- **PROBLEM TO SOLVE**
Reproduce the listing below exactly. Pictures do not belong in the copy.

- **DATASET EXCERPT**
=-=-=

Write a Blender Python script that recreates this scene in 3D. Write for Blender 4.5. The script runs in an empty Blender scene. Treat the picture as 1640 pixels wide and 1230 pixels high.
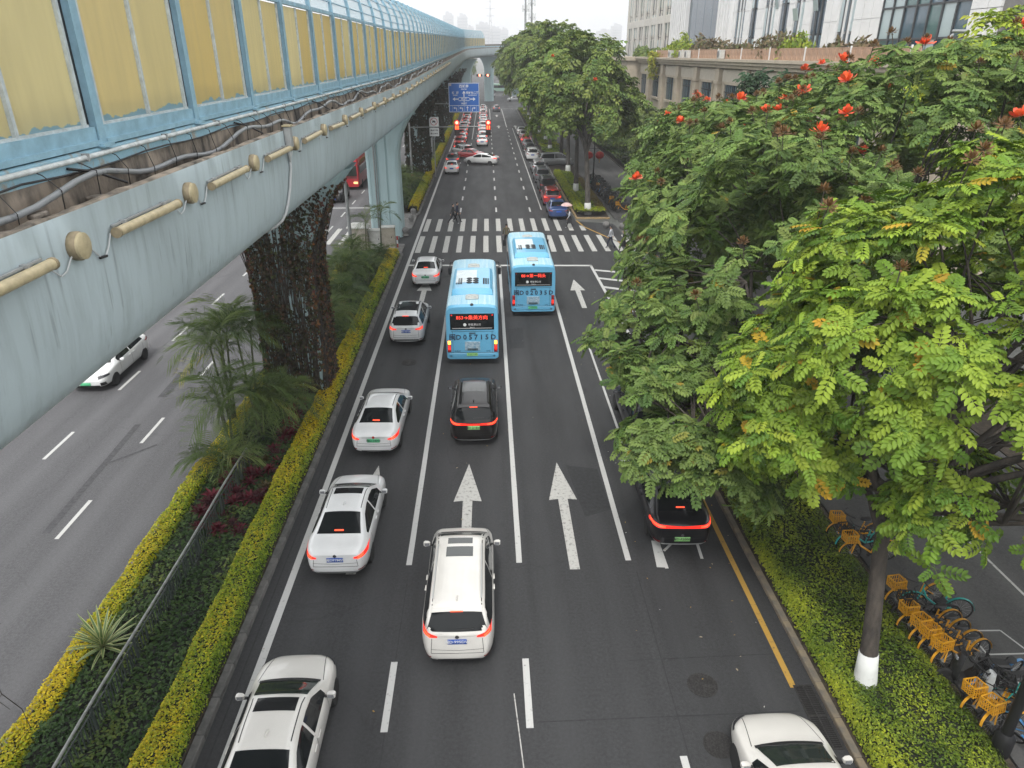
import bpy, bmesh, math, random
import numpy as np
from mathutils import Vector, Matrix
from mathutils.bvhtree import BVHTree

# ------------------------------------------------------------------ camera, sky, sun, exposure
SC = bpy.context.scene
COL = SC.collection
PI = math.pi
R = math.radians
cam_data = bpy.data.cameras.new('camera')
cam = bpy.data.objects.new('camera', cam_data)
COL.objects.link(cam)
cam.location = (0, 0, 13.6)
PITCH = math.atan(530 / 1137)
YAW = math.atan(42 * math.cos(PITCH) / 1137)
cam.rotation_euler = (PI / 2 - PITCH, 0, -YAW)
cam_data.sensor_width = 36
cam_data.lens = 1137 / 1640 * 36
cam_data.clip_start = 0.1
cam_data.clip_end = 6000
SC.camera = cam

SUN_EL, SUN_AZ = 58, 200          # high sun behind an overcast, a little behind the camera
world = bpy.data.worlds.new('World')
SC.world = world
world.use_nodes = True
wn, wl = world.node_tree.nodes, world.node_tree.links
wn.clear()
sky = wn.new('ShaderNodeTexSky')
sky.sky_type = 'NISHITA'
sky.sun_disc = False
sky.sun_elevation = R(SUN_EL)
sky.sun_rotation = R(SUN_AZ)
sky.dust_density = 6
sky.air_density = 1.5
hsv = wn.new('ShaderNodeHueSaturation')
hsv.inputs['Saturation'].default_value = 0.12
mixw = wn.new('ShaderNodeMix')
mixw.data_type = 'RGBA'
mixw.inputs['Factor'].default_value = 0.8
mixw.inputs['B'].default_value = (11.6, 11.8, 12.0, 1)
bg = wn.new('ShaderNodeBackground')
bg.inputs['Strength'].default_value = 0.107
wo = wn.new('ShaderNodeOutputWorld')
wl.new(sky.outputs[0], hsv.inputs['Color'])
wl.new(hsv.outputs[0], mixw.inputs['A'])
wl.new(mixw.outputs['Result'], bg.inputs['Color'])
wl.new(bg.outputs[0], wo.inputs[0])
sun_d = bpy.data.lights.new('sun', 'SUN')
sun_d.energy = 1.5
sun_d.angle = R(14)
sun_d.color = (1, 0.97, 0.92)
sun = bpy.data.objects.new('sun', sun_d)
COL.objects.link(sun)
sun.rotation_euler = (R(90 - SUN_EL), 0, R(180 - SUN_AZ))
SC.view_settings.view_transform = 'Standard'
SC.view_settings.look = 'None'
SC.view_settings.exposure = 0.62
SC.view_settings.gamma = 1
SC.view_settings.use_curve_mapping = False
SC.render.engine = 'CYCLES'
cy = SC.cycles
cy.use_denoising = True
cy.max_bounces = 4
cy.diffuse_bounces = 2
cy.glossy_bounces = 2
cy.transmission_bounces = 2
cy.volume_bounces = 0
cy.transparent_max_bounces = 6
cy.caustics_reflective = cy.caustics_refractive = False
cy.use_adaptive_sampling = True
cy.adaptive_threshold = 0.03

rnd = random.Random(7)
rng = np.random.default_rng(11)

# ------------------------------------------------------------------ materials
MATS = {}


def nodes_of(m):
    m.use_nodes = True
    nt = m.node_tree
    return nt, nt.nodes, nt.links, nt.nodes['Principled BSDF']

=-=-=

- **SOLUTION**
Write a Blender Python script that recreates this scene in 3D. Write for Blender 4.5. The script runs in an empty Blender scene. Treat the picture as 1640 pixels wide and 1230 pixels high.
import bpy, bmesh, math, random
import numpy as np
from mathutils import Vector, Matrix
from mathutils.bvhtree import BVHTree

# ------------------------------------------------------------------ camera, sky, sun, exposure
SC = bpy.context.scene
COL = SC.collection
PI = math.pi
R = math.radians
cam_data = bpy.data.cameras.new('camera')
cam = bpy.data.objects.new('camera', cam_data)
COL.objects.link(cam)
cam.location = (0, 0, 13.6)
PITCH = math.atan(530 / 1137)
YAW = math.atan(42 * math.cos(PITCH) / 1137)
cam.rotation_euler = (PI / 2 - PITCH, 0, -YAW)
cam_data.sensor_width = 36
cam_data.lens = 1137 / 1640 * 36
cam_data.clip_start = 0.1
cam_data.clip_end = 6000
SC.camera = cam

SUN_EL, SUN_AZ = 58, 200          # high sun behind an overcast, a little behind the camera
world = bpy.data.worlds.new('World')
SC.world = world
world.use_nodes = True
wn, wl = world.node_tree.nodes, world.node_tree.links
wn.clear()
sky = wn.new('ShaderNodeTexSky')
sky.sky_type = 'NISHITA'
sky.sun_disc = False
sky.sun_elevation = R(SUN_EL)
sky.sun_rotation = R(SUN_AZ)
sky.dust_density = 6
sky.air_density = 1.5
hsv = wn.new('ShaderNodeHueSaturation')
hsv.inputs['Saturation'].default_value = 0.12
mixw = wn.new('ShaderNodeMix')
mixw.data_type = 'RGBA'
mixw.inputs['Factor'].default_value = 0.8
mixw.inputs['B'].default_value = (11.6, 11.8, 12.0, 1)
bg = wn.new('ShaderNodeBackground')
bg.inputs['Strength'].default_value = 0.107
wo = wn.new('ShaderNodeOutputWorld')
wl.new(sky.outputs[0], hsv.inputs['Color'])
wl.new(hsv.outputs[0], mixw.inputs['A'])
wl.new(mixw.outputs['Result'], bg.inputs['Color'])
wl.new(bg.outputs[0], wo.inputs[0])
sun_d = bpy.data.lights.new('sun', 'SUN')
sun_d.energy = 1.5
sun_d.angle = R(14)
sun_d.color = (1, 0.97, 0.92)
sun = bpy.data.objects.new('sun', sun_d)
COL.objects.link(sun)
sun.rotation_euler = (R(90 - SUN_EL), 0, R(180 - SUN_AZ))
SC.view_settings.view_transform = 'Standard'
SC.view_settings.look = 'None'
SC.view_settings.exposure = 0.62
SC.view_settings.gamma = 1
SC.view_settings.use_curve_mapping = False
SC.render.engine = 'CYCLES'
cy = SC.cycles
cy.use_denoising = True
cy.max_bounces = 4
cy.diffuse_bounces = 2
cy.glossy_bounces = 2
cy.transmission_bounces = 2
cy.volume_bounces = 0
cy.transparent_max_bounces = 6
cy.caustics_reflective = cy.caustics_refractive = False
cy.use_adaptive_sampling = True
cy.adaptive_threshold = 0.03

rnd = random.Random(7)
rng = np.random.default_rng(11)

# ------------------------------------------------------------------ materials
MATS = {}


def nodes_of(m):
    m.use_nodes = True
    nt = m.node_tree
    return nt, nt.nodes, nt.links, nt.nodes['Principled BSDF']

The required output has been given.